▶ **Objective**
In the records that follow, locate every line with "Blender" and extract it.

▶ **The records**
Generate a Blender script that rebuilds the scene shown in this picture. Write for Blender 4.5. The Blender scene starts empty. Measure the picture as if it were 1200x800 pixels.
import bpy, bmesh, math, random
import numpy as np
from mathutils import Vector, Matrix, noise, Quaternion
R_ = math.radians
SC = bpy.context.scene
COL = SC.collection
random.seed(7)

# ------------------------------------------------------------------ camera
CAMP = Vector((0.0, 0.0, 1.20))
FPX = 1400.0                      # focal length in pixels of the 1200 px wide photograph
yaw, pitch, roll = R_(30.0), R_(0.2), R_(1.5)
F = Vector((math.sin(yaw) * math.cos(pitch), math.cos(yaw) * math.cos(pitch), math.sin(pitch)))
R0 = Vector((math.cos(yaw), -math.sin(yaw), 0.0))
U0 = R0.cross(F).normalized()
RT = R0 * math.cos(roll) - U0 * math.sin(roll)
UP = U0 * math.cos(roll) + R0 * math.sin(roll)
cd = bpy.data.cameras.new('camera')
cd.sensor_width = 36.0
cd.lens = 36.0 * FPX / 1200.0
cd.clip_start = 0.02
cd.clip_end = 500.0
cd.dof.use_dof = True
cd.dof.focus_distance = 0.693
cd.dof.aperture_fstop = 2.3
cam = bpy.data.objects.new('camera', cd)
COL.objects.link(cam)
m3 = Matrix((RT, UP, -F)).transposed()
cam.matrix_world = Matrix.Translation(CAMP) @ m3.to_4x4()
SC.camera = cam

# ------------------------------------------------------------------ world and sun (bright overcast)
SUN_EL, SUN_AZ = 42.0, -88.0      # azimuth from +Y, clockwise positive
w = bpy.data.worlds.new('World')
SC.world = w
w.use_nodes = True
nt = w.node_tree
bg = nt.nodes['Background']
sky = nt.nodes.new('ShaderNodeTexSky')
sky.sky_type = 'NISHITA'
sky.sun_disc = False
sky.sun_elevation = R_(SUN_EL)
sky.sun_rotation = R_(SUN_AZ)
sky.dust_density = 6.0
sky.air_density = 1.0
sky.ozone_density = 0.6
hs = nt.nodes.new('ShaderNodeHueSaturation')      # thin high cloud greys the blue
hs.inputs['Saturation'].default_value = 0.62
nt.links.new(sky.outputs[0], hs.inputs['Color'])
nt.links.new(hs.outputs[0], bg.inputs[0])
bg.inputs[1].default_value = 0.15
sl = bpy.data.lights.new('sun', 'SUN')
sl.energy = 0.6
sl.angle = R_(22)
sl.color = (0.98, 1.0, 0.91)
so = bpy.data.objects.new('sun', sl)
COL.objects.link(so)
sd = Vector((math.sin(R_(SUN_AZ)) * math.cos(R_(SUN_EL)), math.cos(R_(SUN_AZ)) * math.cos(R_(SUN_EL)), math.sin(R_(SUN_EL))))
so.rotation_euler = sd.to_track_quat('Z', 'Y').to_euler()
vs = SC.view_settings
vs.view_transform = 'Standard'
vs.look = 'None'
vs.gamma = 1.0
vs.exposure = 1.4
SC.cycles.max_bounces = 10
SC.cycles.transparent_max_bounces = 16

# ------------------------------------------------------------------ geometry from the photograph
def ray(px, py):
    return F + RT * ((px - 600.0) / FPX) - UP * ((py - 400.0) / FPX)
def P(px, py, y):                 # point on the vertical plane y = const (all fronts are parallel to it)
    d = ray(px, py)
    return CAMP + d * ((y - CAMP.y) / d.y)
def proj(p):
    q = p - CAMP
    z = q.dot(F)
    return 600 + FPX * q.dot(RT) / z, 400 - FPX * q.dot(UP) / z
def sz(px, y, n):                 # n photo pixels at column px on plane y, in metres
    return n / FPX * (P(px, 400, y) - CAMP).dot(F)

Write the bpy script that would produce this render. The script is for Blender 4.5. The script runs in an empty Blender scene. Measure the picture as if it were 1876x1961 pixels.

▶ **Task answer**
Generate a Blender script that rebuilds the scene shown in this picture. Write for Blender 4.5. The Blender scene starts empty. Measure the picture as if it were 1200x800 pixels.
Write the bpy script that would produce this render. The script is for Blender 4.5. The script runs in an empty Blender scene. Measure the picture as if it were 1876x1961 pixels.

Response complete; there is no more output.